Extract every line of the material that holds the string "striped".

--

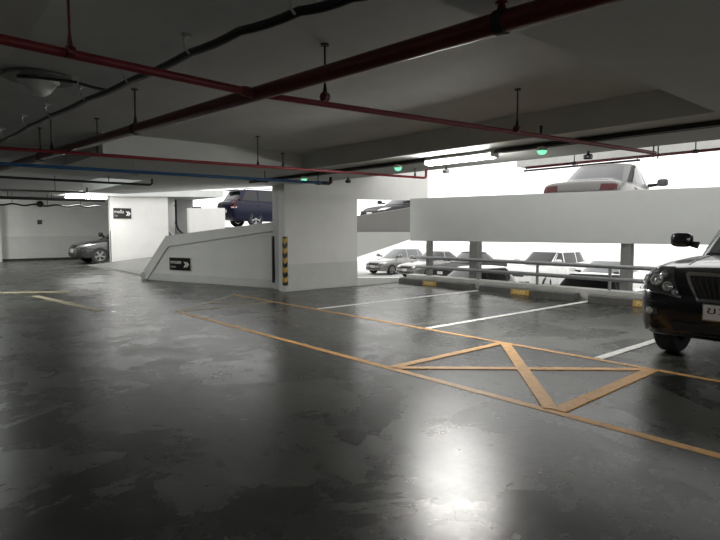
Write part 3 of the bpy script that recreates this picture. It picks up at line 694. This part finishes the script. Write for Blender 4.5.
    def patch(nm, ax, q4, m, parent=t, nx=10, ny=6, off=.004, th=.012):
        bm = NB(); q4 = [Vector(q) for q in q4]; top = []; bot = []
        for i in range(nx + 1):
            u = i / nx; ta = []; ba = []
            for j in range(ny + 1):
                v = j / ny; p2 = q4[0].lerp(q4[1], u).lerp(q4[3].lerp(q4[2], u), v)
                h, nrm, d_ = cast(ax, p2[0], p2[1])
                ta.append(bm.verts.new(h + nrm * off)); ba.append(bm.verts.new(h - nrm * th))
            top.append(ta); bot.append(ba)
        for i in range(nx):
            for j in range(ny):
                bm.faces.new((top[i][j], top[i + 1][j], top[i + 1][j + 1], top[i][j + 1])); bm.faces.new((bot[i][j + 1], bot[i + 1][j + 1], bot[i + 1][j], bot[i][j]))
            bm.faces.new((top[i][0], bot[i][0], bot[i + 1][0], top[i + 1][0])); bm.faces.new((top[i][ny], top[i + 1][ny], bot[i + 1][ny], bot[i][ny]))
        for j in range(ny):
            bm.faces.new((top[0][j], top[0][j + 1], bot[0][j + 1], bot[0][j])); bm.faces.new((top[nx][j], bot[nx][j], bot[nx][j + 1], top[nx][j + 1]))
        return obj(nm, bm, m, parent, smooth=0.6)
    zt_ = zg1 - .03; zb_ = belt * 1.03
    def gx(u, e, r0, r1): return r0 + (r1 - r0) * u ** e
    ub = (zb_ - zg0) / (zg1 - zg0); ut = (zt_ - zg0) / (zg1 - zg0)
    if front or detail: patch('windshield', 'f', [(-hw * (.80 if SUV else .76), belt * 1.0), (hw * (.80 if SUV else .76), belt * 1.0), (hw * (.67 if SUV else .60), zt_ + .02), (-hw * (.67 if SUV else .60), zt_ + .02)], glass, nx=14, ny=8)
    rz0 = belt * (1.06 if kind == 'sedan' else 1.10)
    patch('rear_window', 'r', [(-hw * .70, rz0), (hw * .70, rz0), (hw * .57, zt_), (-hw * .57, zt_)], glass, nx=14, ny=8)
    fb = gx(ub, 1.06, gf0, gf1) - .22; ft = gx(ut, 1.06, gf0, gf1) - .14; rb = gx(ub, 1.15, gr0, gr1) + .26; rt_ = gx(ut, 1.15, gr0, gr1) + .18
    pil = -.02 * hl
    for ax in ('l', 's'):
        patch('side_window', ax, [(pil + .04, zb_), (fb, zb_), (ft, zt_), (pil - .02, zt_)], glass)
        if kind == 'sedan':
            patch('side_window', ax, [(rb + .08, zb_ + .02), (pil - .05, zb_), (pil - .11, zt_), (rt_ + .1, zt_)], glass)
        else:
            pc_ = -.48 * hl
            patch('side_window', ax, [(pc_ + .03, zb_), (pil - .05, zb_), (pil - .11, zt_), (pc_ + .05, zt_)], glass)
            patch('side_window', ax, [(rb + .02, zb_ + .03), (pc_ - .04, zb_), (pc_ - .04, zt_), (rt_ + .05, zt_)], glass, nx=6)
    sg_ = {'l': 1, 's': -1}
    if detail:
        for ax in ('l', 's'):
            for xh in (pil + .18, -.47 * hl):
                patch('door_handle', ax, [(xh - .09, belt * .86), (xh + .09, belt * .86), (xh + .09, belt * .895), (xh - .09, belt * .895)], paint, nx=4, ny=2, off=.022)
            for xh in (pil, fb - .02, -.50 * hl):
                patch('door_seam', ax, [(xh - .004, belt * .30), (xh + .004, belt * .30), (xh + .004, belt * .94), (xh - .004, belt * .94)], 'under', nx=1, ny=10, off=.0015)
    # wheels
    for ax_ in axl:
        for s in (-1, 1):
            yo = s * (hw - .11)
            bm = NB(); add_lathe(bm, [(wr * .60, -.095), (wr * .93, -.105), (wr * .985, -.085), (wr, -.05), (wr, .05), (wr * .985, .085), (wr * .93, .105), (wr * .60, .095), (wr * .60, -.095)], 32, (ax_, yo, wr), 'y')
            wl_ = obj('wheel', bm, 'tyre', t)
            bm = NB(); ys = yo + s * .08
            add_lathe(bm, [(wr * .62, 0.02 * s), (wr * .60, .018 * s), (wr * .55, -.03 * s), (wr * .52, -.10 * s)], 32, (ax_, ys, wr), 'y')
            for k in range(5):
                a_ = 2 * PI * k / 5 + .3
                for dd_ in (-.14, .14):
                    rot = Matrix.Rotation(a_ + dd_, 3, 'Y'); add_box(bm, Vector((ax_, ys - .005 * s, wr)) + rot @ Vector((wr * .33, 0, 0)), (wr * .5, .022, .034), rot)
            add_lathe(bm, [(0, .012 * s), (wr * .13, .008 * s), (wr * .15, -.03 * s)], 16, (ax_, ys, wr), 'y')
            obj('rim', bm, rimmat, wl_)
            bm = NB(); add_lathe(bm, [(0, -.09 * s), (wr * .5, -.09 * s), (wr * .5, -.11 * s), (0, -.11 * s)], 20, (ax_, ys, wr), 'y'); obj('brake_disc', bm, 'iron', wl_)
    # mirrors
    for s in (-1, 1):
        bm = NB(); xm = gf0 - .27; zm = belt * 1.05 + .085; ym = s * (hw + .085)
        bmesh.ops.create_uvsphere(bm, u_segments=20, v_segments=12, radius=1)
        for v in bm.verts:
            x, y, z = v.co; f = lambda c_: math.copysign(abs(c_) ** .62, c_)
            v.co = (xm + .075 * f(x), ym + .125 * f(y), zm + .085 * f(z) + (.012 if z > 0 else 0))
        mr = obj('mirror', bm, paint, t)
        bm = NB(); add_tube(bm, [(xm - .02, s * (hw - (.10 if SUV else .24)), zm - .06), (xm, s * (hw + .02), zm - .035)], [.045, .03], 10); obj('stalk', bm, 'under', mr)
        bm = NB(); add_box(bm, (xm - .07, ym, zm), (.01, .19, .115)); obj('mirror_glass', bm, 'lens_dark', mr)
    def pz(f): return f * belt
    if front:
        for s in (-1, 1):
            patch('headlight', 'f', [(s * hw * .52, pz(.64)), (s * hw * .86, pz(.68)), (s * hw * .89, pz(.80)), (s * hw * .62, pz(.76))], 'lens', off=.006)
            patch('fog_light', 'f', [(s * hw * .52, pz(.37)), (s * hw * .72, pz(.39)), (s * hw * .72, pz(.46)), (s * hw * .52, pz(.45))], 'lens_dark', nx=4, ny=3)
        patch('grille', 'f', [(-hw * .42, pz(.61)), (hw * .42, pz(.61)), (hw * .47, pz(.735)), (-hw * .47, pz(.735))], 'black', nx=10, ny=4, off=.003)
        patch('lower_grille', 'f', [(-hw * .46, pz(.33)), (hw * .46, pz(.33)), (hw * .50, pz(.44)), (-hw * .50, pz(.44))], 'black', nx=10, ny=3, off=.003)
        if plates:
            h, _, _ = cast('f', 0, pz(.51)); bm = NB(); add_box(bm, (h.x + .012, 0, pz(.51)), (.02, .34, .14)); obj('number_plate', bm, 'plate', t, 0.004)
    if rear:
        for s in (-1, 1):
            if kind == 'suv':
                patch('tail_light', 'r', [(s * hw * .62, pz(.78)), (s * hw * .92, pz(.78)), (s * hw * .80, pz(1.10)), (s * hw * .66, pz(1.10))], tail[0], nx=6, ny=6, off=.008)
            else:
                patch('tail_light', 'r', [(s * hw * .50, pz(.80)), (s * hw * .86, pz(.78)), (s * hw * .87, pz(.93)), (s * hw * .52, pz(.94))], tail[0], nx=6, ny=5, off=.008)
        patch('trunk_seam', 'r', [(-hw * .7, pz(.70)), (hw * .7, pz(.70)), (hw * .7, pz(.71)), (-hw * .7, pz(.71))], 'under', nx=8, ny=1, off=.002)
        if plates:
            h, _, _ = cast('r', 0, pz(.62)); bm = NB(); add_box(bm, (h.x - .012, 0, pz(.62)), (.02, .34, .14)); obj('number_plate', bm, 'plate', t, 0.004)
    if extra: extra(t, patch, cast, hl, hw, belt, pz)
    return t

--

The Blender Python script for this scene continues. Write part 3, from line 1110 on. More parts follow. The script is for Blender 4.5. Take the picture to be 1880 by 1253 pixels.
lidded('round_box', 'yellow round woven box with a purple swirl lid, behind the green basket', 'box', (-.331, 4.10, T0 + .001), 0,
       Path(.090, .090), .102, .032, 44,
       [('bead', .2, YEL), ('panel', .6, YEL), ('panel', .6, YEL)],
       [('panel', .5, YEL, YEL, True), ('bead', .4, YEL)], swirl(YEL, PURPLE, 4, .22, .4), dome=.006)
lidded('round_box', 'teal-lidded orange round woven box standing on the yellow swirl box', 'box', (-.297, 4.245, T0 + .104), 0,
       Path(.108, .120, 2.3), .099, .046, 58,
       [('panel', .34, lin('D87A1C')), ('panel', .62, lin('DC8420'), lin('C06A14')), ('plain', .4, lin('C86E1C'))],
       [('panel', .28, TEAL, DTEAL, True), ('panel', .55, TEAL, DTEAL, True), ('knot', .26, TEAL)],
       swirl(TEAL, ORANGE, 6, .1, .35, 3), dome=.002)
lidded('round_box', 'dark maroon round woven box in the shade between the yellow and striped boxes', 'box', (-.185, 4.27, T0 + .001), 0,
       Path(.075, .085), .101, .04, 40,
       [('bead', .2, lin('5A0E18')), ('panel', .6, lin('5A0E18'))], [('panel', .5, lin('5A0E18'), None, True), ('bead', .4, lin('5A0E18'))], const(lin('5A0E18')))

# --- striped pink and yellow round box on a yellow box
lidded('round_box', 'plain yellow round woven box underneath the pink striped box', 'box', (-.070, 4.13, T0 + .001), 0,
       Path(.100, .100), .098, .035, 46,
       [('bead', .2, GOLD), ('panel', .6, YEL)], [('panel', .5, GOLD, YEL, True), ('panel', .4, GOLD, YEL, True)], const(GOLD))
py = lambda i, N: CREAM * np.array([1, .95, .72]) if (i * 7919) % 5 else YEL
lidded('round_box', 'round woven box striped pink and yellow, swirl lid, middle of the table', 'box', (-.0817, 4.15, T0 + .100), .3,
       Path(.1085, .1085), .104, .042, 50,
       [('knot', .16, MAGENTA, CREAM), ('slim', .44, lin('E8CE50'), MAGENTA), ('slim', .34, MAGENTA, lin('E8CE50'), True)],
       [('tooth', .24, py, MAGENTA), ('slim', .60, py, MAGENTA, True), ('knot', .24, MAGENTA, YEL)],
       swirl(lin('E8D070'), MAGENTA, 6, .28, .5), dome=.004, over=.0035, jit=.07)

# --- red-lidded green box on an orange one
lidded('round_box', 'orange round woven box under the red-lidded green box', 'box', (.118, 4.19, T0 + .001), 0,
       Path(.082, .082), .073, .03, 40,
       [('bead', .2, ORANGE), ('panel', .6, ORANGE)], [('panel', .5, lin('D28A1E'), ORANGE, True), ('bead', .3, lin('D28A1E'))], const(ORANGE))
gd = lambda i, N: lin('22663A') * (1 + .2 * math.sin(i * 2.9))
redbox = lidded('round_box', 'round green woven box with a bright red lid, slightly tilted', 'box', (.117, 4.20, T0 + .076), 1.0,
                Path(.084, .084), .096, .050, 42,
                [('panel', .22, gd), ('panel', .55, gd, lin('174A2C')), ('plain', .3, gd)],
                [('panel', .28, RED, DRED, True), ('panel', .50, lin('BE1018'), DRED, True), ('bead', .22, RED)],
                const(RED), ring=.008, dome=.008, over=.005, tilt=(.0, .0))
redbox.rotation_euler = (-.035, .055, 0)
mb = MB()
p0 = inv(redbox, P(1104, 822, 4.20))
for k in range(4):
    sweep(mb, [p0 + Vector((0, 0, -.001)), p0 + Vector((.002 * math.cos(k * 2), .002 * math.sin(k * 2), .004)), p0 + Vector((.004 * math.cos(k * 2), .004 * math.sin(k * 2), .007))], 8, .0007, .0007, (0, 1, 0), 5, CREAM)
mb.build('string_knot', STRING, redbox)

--

Solved problem
lidded('round_box', 'dark maroon round woven box in the shade between the yellow and striped boxes', 'box', (-.185, 4.27, T0 + .001), 0,
# --- striped pink and yellow round box on a yellow box
lidded('round_box', 'plain yellow round woven box underneath the pink striped box', 'box', (-.070, 4.13, T0 + .001), 0,
lidded('round_box', 'round woven box striped pink and yellow, swirl lid, middle of the table', 'box', (-.0817, 4.15, T0 + .100), .3,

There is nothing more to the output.